## START DATASET CONTENT

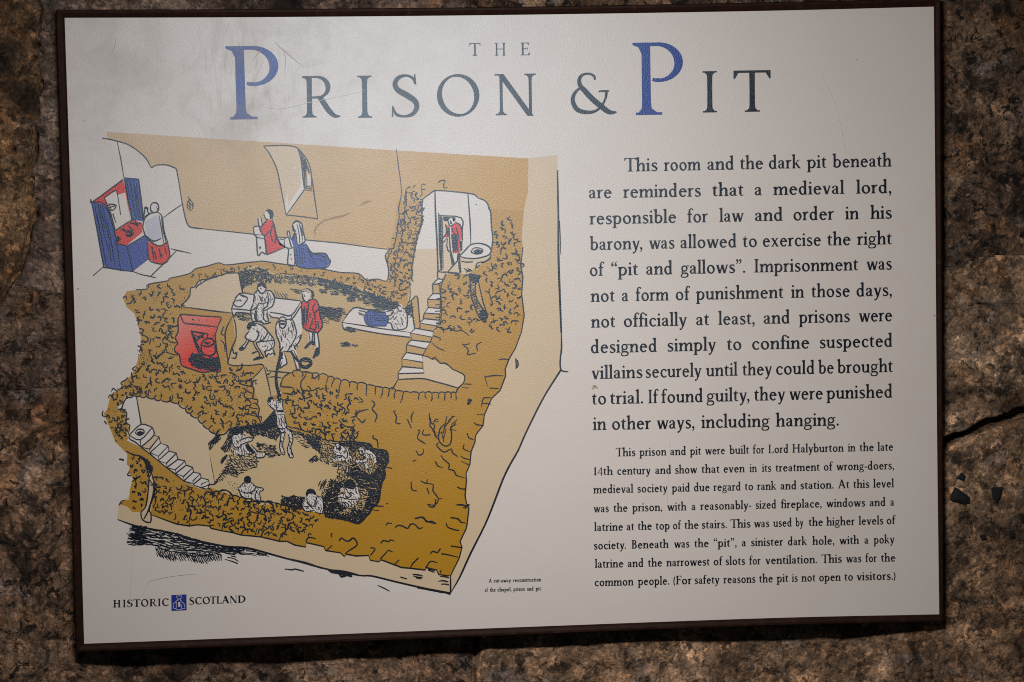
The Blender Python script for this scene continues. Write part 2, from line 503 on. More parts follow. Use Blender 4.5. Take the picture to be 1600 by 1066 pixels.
def arc_edge(pts, n):
    """a gently bowed edge through measured points"""
    sp = spline([(x, y, 0) for x, y in pts], n)
    return [(p[0], p[1]) for p in sp]
TOP = arc_edge([(101, 28), (400, 27), (800, 23.4), (1200, 17), (1459, 10.5)], 8)
BOT = arc_edge([(131.5, 1006), (400, 996), (800, 980.5), (1200, 966), (1467.5, 960)], 8)
OTOP = arc_edge([(87.5, 15.5), (400, 14.6), (800, 11), (1200, 3.8), (1468.7, -2.5)], 8)
OBOT = arc_edge([(119.5, 1018.5), (400, 1008.5), (800, 992), (1200, 977), (1473, 971)], 8)
LEFT = arc_edge([(101, 28), (109, 266), (121, 640), (131.5, 1006)], 8)
RIGHT = arc_edge([(1459, 10.5), (1461, 266), (1464, 666), (1467.5, 960)], 8)
OLEFT = arc_edge([(87.5, 15.5), (96, 266), (108.5, 640), (119.5, 1018.5)], 8)
ORIGHT = arc_edge([(1468.7, -2.5), (1470, 266), (1471.5, 666), (1473, 971)], 8)

pts = TOP + RIGHT[1:] + BOT[::-1][1:] + LEFT[::-1][1:-1]
fv = [(lambda q: (q[0], 0.0, q[1]))(at(x, y)) for x, y in pts]
bm_v = list(fv) + [(x, 0.004, z) for x, y, z in fv]
n = len(fv)
faces = [list(range(n))] + [[i, i + n, (i + 1) % n + n, (i + 1) % n] for i in range(n)]
link_mesh('printed_sheet', bm_v, faces, [M['paper']], None, sign)

def frame_mat():
    m, nt, bs = new_mat('dark brown stained frame')
    geo = nt.nodes.new('ShaderNodeNewGeometry')
    mp = nt.nodes.new('ShaderNodeMapping')
    mp.inputs['Scale'].default_value = (60, 60, 60)
    nt.links.new(geo.outputs['Position'], mp.inputs[0])
    nz = N(nt, 'ShaderNodeTexNoise')
    nz.inputs['Scale'].default_value = 2.2
    nz.inputs['Detail'].default_value = 6
    nt.links.new(mp.outputs[0], nz.inputs[0])
    c = ramp(nt, nz.outputs[0], [(0.3, (0.014, 0.0044, 0.0022)), (0.62, (0.025, 0.0078, 0.0038)), (0.8, (0.042, 0.022, 0.015))])
    nt.links.new(c.outputs[0], bs.inputs['Base Color'])
    bs.inputs['Roughness'].default_value = 0.6
    bs.inputs['Specular IOR Level'].default_value = 0.12
    bp = N(nt, 'ShaderNodeBump')
    bp.inputs['Strength'].default_value = 0.3
    bp.inputs['Distance'].default_value = 0.0004
    nt.links.new(nz.outputs[0], bp.inputs['Height'])
    nt.links.new(bp.outputs[0], bs.inputs['Normal'])
    return m
FM = frame_mat()
def rail(inner, outer):
    """moulding between the sheet's edge and the outer edge; profile = (share of width, depth)"""
    prof = [(0.0, 0.0035), (0.0, -0.0006), (0.22, -0.0022), (0.60, -0.0034), (0.86, -0.0034), (0.97, -0.0026), (1.0, -0.001), (1.0, 0.0125), (0.0, 0.0125)]
    verts, faces = [], []
    for (a, b) in zip(inner, outer):
        (ax, az), (bx, bz) = at(*a), at(*b)
        for t, d in prof:
            verts.append((ax + (bx - ax) * t, d, az + (bz - az) * t))
    k = len(prof)
    for i in range(len(inner) - 1):
        for j in range(k):
            j2 = (j + 1) % k
            faces.append([i * k + j, i * k + j2, (i + 1) * k + j2, (i + 1) * k + j])
    faces.append(list(range(k)))
    faces.append([(len(inner) - 1) * k + j for j in range(k)][::-1])
    o = link_mesh('frame_rail', verts, faces, [FM], None, sign)
    import bmesh
    bm = bmesh.new(); bm.from_mesh(o.data)
    bmesh.ops.recalc_face_normals(bm, faces=bm.faces)
    bm.to_mesh(o.data); bm.free()
    return o
rail(TOP, OTOP); rail(BOT, OBOT); rail(LEFT, OLEFT); rail(RIGHT, ORIGHT)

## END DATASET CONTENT

# INSTRUCTION:
Repeat the data exactly, dropping every picture it holds.

# RIGHT ANSWER:
The Blender Python script for this scene continues. Write part 2, from line 503 on. More parts follow. Use Blender 4.5. Take the picture to be 1600 by 1066 pixels.
def arc_edge(pts, n):
    """a gently bowed edge through measured points"""
    sp = spline([(x, y, 0) for x, y in pts], n)
    return [(p[0], p[1]) for p in sp]
TOP = arc_edge([(101, 28), (400, 27), (800, 23.4), (1200, 17), (1459, 10.5)], 8)
BOT = arc_edge([(131.5, 1006), (400, 996), (800, 980.5), (1200, 966), (1467.5, 960)], 8)
OTOP = arc_edge([(87.5, 15.5), (400, 14.6), (800, 11), (1200, 3.8), (1468.7, -2.5)], 8)
OBOT = arc_edge([(119.5, 1018.5), (400, 1008.5), (800, 992), (1200, 977), (1473, 971)], 8)
LEFT = arc_edge([(101, 28), (109, 266), (121, 640), (131.5, 1006)], 8)
RIGHT = arc_edge([(1459, 10.5), (1461, 266), (1464, 666), (1467.5, 960)], 8)
OLEFT = arc_edge([(87.5, 15.5), (96, 266), (108.5, 640), (119.5, 1018.5)], 8)
ORIGHT = arc_edge([(1468.7, -2.5), (1470, 266), (1471.5, 666), (1473, 971)], 8)

pts = TOP + RIGHT[1:] + BOT[::-1][1:] + LEFT[::-1][1:-1]
fv = [(lambda q: (q[0], 0.0, q[1]))(at(x, y)) for x, y in pts]
bm_v = list(fv) + [(x, 0.004, z) for x, y, z in fv]
n = len(fv)
faces = [list(range(n))] + [[i, i + n, (i + 1) % n + n, (i + 1) % n] for i in range(n)]
link_mesh('printed_sheet', bm_v, faces, [M['paper']], None, sign)

def frame_mat():
    m, nt, bs = new_mat('dark brown stained frame')
    geo = nt.nodes.new('ShaderNodeNewGeometry')
    mp = nt.nodes.new('ShaderNodeMapping')
    mp.inputs['Scale'].default_value = (60, 60, 60)
    nt.links.new(geo.outputs['Position'], mp.inputs[0])
    nz = N(nt, 'ShaderNodeTexNoise')
    nz.inputs['Scale'].default_value = 2.2
    nz.inputs['Detail'].default_value = 6
    nt.links.new(mp.outputs[0], nz.inputs[0])
    c = ramp(nt, nz.outputs[0], [(0.3, (0.014, 0.0044, 0.0022)), (0.62, (0.025, 0.0078, 0.0038)), (0.8, (0.042, 0.022, 0.015))])
    nt.links.new(c.outputs[0], bs.inputs['Base Color'])
    bs.inputs['Roughness'].default_value = 0.6
    bs.inputs['Specular IOR Level'].default_value = 0.12
    bp = N(nt, 'ShaderNodeBump')
    bp.inputs['Strength'].default_value = 0.3
    bp.inputs['Distance'].default_value = 0.0004
    nt.links.new(nz.outputs[0], bp.inputs['Height'])
    nt.links.new(bp.outputs[0], bs.inputs['Normal'])
    return m
FM = frame_mat()
def rail(inner, outer):
    """moulding between the sheet's edge and the outer edge; profile = (share of width, depth)"""
    prof = [(0.0, 0.0035), (0.0, -0.0006), (0.22, -0.0022), (0.60, -0.0034), (0.86, -0.0034), (0.97, -0.0026), (1.0, -0.001), (1.0, 0.0125), (0.0, 0.0125)]
    verts, faces = [], []
    for (a, b) in zip(inner, outer):
        (ax, az), (bx, bz) = at(*a), at(*b)
        for t, d in prof:
            verts.append((ax + (bx - ax) * t, d, az + (bz - az) * t))
    k = len(prof)
    for i in range(len(inner) - 1):
        for j in range(k):
            j2 = (j + 1) % k
            faces.append([i * k + j, i * k + j2, (i + 1) * k + j2, (i + 1) * k + j])
    faces.append(list(range(k)))
    faces.append([(len(inner) - 1) * k + j for j in range(k)][::-1])
    o = link_mesh('frame_rail', verts, faces, [FM], None, sign)
    import bmesh
    bm = bmesh.new(); bm.from_mesh(o.data)
    bmesh.ops.recalc_face_normals(bm, faces=bm.faces)
    bm.to_mesh(o.data); bm.free()
    return o
rail(TOP, OTOP); rail(BOT, OBOT); rail(LEFT, OLEFT); rail(RIGHT, ORIGHT)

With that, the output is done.